1) a foundation supporting multi-storey; some floors are storage space where LLRF is not applicable. What is the load capacity of the foundation? Is it the summation of loadings on each floor multiplied by the LLRF(on live loads) where applicable?
2) Supposed LLRF is not applied on beam members during analysis (beam supporting slab less than less than 400 square feet), what values are to be adpoted for the column supporting the beam assuming LLRF is applicable to the column? (Axial force & bending moment)

Thanks

 

[dougantholz]

I think I might be able to answer you question, but first a quick discussion about what live load reduction is. Design live load found in chapter 4 of ASCE 7 is a probabilistic load based on a worst case possible load. This means that in an office building, the worst case load is usually found under a bookshelf or filing cabinet. Not all of the area is loaded the same, therefore when you have members with large tributary areas, it is less likely that they will have a filing cabinet on each square foot, and therefore don't need to be designed for the full live load: hence live load reduction.
Now to answer your question. I am not familiar with the 88 version, but in later versions you are allowed to take a live load reduction (up to 40%) for members supporting one or more floors. So for a column that supports multiple occupancies, you would take the live load reduction for each floor, using the total area for that occupancy (even if it is spread out over multiple floors).
For your second question, when figuring the load for a column that has a trib area > 400 ft^2, the axial load can have a LLRF multiplied by it, and you eccentricity will be the same, so your moments will also have the LLRF applied.
Now as a side discussion, be careful to use load skipping on a column where you have live load applied from only one side to give a maximum moment. In this case, only use the trib area of the beam on the LLRF calculations.
HTH

 

[JAE]

I don't disagree with anything dougantholz says. Just another slant on it:

If you have a footing or column supporting a combination of storage (where LLRF is not applicable) and office loading (where it is), you can do the following -

1. Calculate the tributary area of ONLY the floors that have live loads that are reducable and add them together. This is your At. Do not include storage floor areas as these do not enter into the statistical valuation of the reduction.

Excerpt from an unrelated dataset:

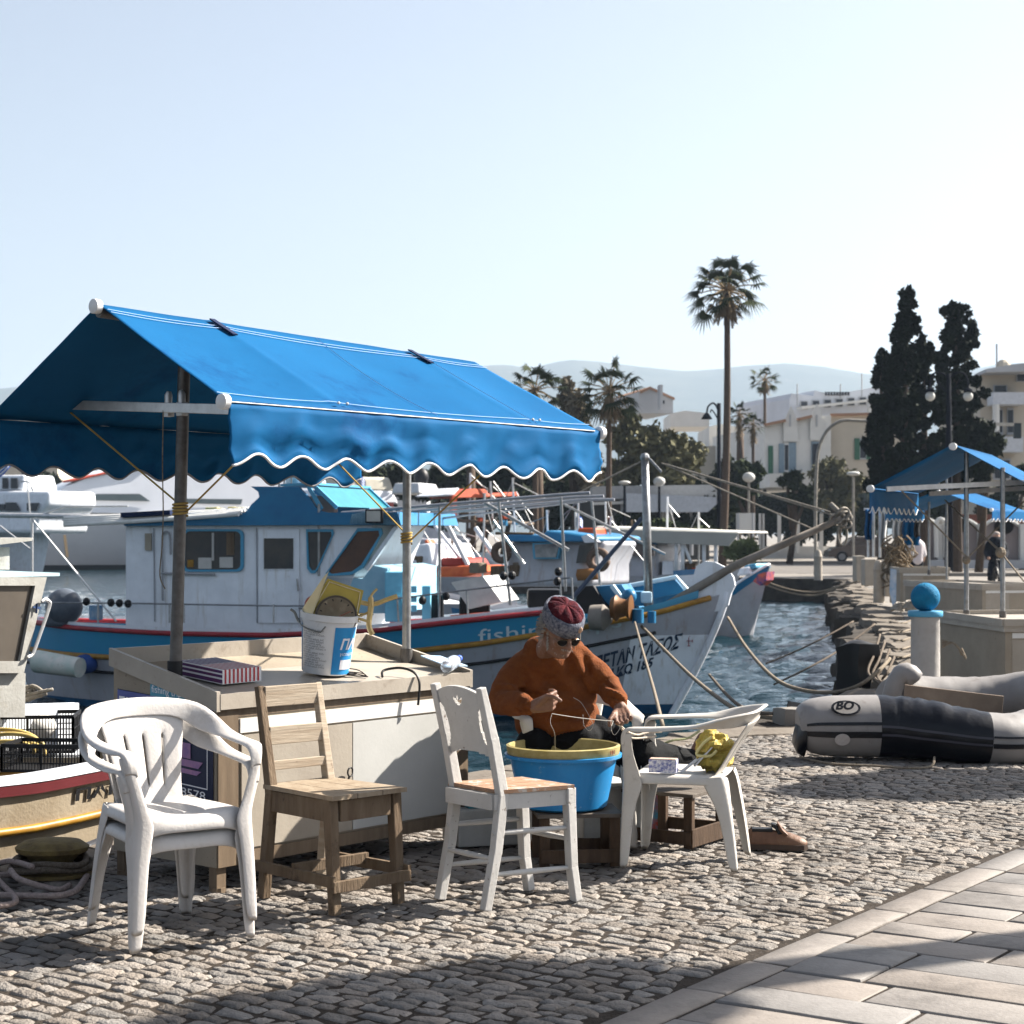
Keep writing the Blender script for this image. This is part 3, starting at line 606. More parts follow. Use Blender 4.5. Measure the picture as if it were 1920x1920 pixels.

2. With the At, calculate the reduction in live load. This is then applied to the floor live loads that ARE reduceable.

3. With the full storage live loads, and the reduced office/other live loads in your model or in your calcs, you then can analyze your structure, skipping live loads where appropriate (per dougantholz above) and obtaining your axial, shear, moment as needed.

4. Design your column/footing per these loads.

For various parts of your structure (per your question 2) you really have to analyze for each part, using the appropriate LLRF. For example, in a three story model we might have a computer model developed and create a series of separate load combinations for various amounts of At. So you might have a set of combinations (D, D+L, D+L+W) all with 0 reduction in live load; and then you'd have a separate set of combinations with perhaps a 20% reduction for your beams, and another set with 40% for columns.

Rather tedious, but that is how the code is written.

Conservatively, you don't have to take any reduction at all.